The Centre on Tuesday issued an advisory to social media companies to remove deepfake videos from their platforms within 36 hours of receiving a complaint, saying that such content violates the law and harms women in particular.

The advisory came after a deepfake video of actor Rashmika Mandanna was widely shared on social media and caused concern among users.

Deepfake is a technique for manipulating audio and video with the help of artificial intelligence software to show people saying or doing things that they never said or did. The content is made to appear as realistic as possible and is usually used with malicious intent.

Deepfake content poses a new threat to an online ecosystem that already teems with fake photos created through editing software as well as misinformation and disinformation.
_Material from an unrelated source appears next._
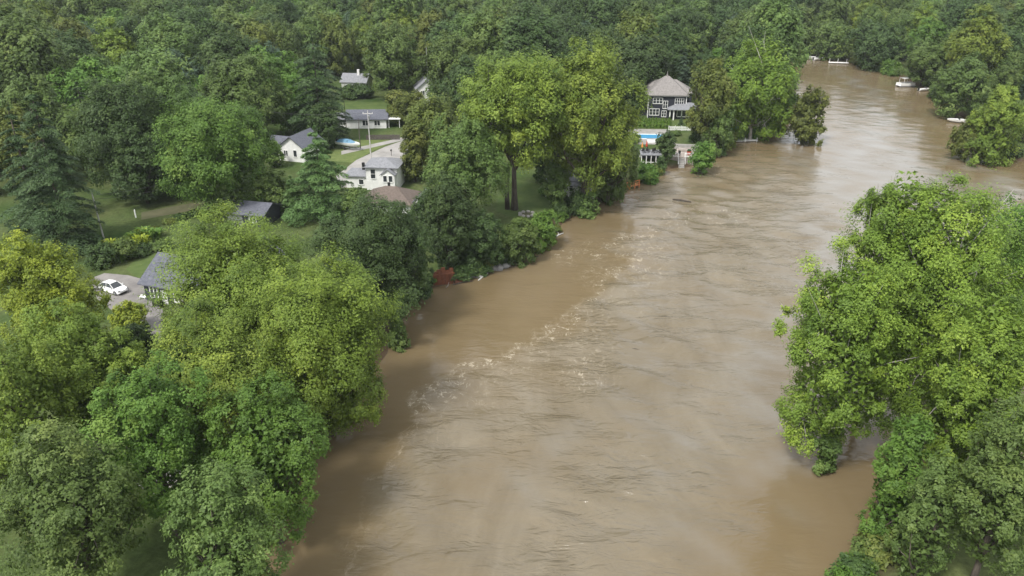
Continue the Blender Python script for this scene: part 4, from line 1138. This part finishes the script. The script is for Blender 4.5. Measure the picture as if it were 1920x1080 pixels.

In the video, Mandanna’s face has been morphed into a video where a woman can be seen entering an elevator. However, the original video featured a British-Indian social media influencer, Zara Patel, and had been uploaded to social media platform Instagram in October.

On Tuesday, Union Minister of State for Electronics and Information and Technology Rajeev Chandrasekhar said that deepfakes are a major violation of law and particularly harm women.

“It is a legal obligation for online platforms to prevent the spread of misinformation by any user under the Information Technology (IT) rules, 2021,” Chandrasekhar said. “They are further mandated to remove such content within 36 hours upon receiving a report from either a user or government authority.”

If social media platforms fail to comply with this requirement, the aggrieved individuals are empowered to sue them under the provisions of the Indian Penal Code. “It is imperative that platforms take proactive measures to combat this threat,” he said.

This is the second advisory issued by the ministry within the last six months asking online platforms to take decisive actions against the spread of deepfakes, Chandrasekhar said.

The Centre has also asked social media platforms to exercise due diligence to identify misinformation and deepfakes.

On Monday, Mandanna said that the deepfake video is “extremely scary” and the issue of identity theft needs to be addressed with urgency.

“Something like this is honestly, extremely scary not only for me, but also for each one of us who today is vulnerable to so much harm because of how technology is being misused,” the actor has said in a social media post. “Today, as a woman and as an actor, I am thankful for my family, friends and well wishers who are my protection and support system. But if this happened to me when I was in school or college, I genuinely can’t imagine how could I ever tackle this.”